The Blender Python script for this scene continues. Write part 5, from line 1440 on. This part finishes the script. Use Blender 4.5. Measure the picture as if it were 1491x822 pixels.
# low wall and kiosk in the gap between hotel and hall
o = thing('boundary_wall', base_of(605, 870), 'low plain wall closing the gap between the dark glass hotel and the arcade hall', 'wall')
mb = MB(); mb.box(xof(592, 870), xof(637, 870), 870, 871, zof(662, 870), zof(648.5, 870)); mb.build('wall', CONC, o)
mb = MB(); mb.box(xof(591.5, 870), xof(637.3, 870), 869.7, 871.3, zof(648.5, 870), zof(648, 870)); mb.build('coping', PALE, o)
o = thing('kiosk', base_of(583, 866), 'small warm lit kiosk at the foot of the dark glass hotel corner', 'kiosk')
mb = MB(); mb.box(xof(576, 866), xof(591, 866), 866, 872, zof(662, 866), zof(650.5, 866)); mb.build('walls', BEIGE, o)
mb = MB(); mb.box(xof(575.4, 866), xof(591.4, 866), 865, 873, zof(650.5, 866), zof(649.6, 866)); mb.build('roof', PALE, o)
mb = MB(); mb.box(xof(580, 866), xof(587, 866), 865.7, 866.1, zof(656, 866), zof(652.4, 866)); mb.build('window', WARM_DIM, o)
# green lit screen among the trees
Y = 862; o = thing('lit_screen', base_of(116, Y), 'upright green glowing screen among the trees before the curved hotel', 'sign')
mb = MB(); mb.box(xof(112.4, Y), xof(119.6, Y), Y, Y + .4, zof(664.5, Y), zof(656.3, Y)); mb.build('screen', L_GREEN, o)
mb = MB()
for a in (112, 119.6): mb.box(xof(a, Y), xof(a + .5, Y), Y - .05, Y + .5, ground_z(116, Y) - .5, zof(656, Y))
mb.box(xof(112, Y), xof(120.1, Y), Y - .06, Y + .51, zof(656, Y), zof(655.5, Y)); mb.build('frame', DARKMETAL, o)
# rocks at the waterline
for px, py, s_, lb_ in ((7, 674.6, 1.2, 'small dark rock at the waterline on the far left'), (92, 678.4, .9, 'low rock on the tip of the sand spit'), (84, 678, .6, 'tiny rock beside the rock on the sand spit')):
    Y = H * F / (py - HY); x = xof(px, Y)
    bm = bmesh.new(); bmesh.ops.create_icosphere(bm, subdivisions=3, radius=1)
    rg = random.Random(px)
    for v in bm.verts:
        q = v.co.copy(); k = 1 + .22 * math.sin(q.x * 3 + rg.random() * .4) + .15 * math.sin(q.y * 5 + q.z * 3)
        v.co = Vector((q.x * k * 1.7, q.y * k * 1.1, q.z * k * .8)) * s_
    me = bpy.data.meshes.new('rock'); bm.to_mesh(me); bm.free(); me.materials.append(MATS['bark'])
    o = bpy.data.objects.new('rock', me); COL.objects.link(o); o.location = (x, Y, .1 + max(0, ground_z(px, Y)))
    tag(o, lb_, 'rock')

■ Challenge
Reproduce the complete data exactly as presented above.

■ Result of the exercise
The Blender Python script for this scene continues. Write part 5, from line 1440 on. This part finishes the script. Use Blender 4.5. Measure the picture as if it were 1491x822 pixels.
# low wall and kiosk in the gap between hotel and hall
o = thing('boundary_wall', base_of(605, 870), 'low plain wall closing the gap between the dark glass hotel and the arcade hall', 'wall')
mb = MB(); mb.box(xof(592, 870), xof(637, 870), 870, 871, zof(662, 870), zof(648.5, 870)); mb.build('wall', CONC, o)
mb = MB(); mb.box(xof(591.5, 870), xof(637.3, 870), 869.7, 871.3, zof(648.5, 870), zof(648, 870)); mb.build('coping', PALE, o)
o = thing('kiosk', base_of(583, 866), 'small warm lit kiosk at the foot of the dark glass hotel corner', 'kiosk')
mb = MB(); mb.box(xof(576, 866), xof(591, 866), 866, 872, zof(662, 866), zof(650.5, 866)); mb.build('walls', BEIGE, o)
mb = MB(); mb.box(xof(575.4, 866), xof(591.4, 866), 865, 873, zof(650.5, 866), zof(649.6, 866)); mb.build('roof', PALE, o)
mb = MB(); mb.box(xof(580, 866), xof(587, 866), 865.7, 866.1, zof(656, 866), zof(652.4, 866)); mb.build('window', WARM_DIM, o)
# green lit screen among the trees
Y = 862; o = thing('lit_screen', base_of(116, Y), 'upright green glowing screen among the trees before the curved hotel', 'sign')
mb = MB(); mb.box(xof(112.4, Y), xof(119.6, Y), Y, Y + .4, zof(664.5, Y), zof(656.3, Y)); mb.build('screen', L_GREEN, o)
mb = MB()
for a in (112, 119.6): mb.box(xof(a, Y), xof(a + .5, Y), Y - .05, Y + .5, ground_z(116, Y) - .5, zof(656, Y))
mb.box(xof(112, Y), xof(120.1, Y), Y - .06, Y + .51, zof(656, Y), zof(655.5, Y)); mb.build('frame', DARKMETAL, o)
# rocks at the waterline
for px, py, s_, lb_ in ((7, 674.6, 1.2, 'small dark rock at the waterline on the far left'), (92, 678.4, .9, 'low rock on the tip of the sand spit'), (84, 678, .6, 'tiny rock beside the rock on the sand spit')):
    Y = H * F / (py - HY); x = xof(px, Y)
    bm = bmesh.new(); bmesh.ops.create_icosphere(bm, subdivisions=3, radius=1)
    rg = random.Random(px)
    for v in bm.verts:
        q = v.co.copy(); k = 1 + .22 * math.sin(q.x * 3 + rg.random() * .4) + .15 * math.sin(q.y * 5 + q.z * 3)
        v.co = Vector((q.x * k * 1.7, q.y * k * 1.1, q.z * k * .8)) * s_
    me = bpy.data.meshes.new('rock'); bm.to_mesh(me); bm.free(); me.materials.append(MATS['bark'])
    o = bpy.data.objects.new('rock', me); COL.objects.link(o); o.location = (x, Y, .1 + max(0, ground_z(px, Y)))
    tag(o, lb_, 'rock')